Thu | Apr 18, 2024

Ghana president pays tribute to National Hero Marcus Garvey

Published:Friday | June 21, 2019 | 12:32 AMPaul H. Williams/Gleaner Writer
President of Ghana Addo Dankwa Akufo-Addo (second left) and his entourage making their way to the monument of National Hero Marcus Garvey at National Heroes Park on Sunday, June 16.
President of Ghana Addo Dankwa Akufo-Addo (second left) and his entourage making their way to the monument of National Hero Marcus Garvey at National Heroes Park on Sunday, June 16.

The small gathering of Ghana President Nana Addo Dankwa Akufo-Addo and his ­entourage, members of the ­security forces, media ­personnel and ­onlookers, belied the ­significance of the moment.

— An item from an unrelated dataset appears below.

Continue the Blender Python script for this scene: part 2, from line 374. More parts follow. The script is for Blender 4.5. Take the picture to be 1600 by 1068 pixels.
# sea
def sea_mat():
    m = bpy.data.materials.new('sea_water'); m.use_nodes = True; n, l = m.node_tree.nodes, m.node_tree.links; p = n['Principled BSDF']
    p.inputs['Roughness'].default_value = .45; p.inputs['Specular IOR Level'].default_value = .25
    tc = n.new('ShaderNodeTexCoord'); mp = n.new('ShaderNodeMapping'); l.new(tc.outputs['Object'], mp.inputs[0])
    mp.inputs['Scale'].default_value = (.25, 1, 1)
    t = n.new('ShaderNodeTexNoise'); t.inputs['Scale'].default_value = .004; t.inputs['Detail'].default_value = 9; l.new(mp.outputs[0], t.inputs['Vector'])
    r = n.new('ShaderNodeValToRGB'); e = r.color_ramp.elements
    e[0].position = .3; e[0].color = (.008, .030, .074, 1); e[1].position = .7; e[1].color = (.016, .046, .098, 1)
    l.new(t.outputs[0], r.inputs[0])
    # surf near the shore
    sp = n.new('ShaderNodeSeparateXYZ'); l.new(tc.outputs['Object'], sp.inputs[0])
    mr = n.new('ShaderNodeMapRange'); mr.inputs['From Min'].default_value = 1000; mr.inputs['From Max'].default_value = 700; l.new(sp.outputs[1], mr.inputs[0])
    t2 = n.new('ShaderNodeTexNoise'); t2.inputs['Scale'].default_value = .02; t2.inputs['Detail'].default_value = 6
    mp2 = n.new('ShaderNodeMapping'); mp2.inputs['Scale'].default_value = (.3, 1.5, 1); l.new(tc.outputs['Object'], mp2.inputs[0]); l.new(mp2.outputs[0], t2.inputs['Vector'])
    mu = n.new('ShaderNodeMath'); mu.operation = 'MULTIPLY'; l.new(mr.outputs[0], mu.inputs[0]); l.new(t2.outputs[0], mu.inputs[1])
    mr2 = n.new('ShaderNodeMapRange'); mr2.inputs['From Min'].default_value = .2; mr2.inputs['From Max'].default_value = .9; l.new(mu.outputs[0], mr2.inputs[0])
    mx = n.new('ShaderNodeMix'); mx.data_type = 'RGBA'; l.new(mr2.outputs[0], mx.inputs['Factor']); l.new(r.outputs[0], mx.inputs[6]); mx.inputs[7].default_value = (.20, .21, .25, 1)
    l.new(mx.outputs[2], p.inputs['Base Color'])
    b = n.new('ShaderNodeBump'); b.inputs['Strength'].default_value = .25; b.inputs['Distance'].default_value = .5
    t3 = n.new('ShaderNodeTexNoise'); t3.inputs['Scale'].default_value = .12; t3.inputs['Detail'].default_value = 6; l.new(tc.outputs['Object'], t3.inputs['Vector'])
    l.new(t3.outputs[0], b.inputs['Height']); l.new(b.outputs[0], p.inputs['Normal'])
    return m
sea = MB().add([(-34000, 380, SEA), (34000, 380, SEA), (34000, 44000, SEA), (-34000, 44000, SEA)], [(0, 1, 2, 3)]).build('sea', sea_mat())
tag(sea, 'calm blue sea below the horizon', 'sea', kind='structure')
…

For it was when the president ­himself lay a wreath at the monument of National Hero Marcus Garvey on Sunday, June 16.

There was no fanfare, and the president just did the job at hand after briefly greeting some of the people in attendance, including Minister of Culture Olivia Grange. No other monument was visited.

The Republic of Ghana has had a lengthy ancestral and political relationship with Garvey, since its first president, Kwame Nkrumah, was a staunch advocate and supporter of Garvey’s philosophies. Even the black star at the centre of the flag of Ghana was adopted from Garvey’s Black Star Line.

Later in the morning, while the president was addressing members of the Jamaica-Ghana community inside The Jamaica Pegasus hotel, he said Nkrumah was “heavily influenced” by Garvey when he was studying in the United States. When Nkrumah became president of Ghana, he named the first shipping line the Black Star Line “in honour of Marcus Garvey”.

When the president of the Ghanaian Association in Jamaica, Benjamin Asamoah, suggested that the Black Star shipping line be resurrected and a Black Star airline be established to transport people from the Caribbean to west Africa, the president said the idea was “appealing”.

Sunday was the second day in a row that the president was involved in a wreath-laying exercise. The day before, he and other people laid wreaths at the African Tomb, located at Seville Heritage Park in St Ann.

The tomb contains the remains of three enslaved Africans that were found between 1987 and 1991 in the village where enslaved Africans lived behind the great house. After much testing, it was concluded that the remains of two males and two females, excavated by archaeologist Douglas Armstrong of Syracuse University in New York, were those of Africans who were brought over from Ghana.

On August 1, 1997, three of the remains, the two males and one of the females, were reinterred at the spot where the tomb is. The other female was repatriated to Ghana for reburial in 1998.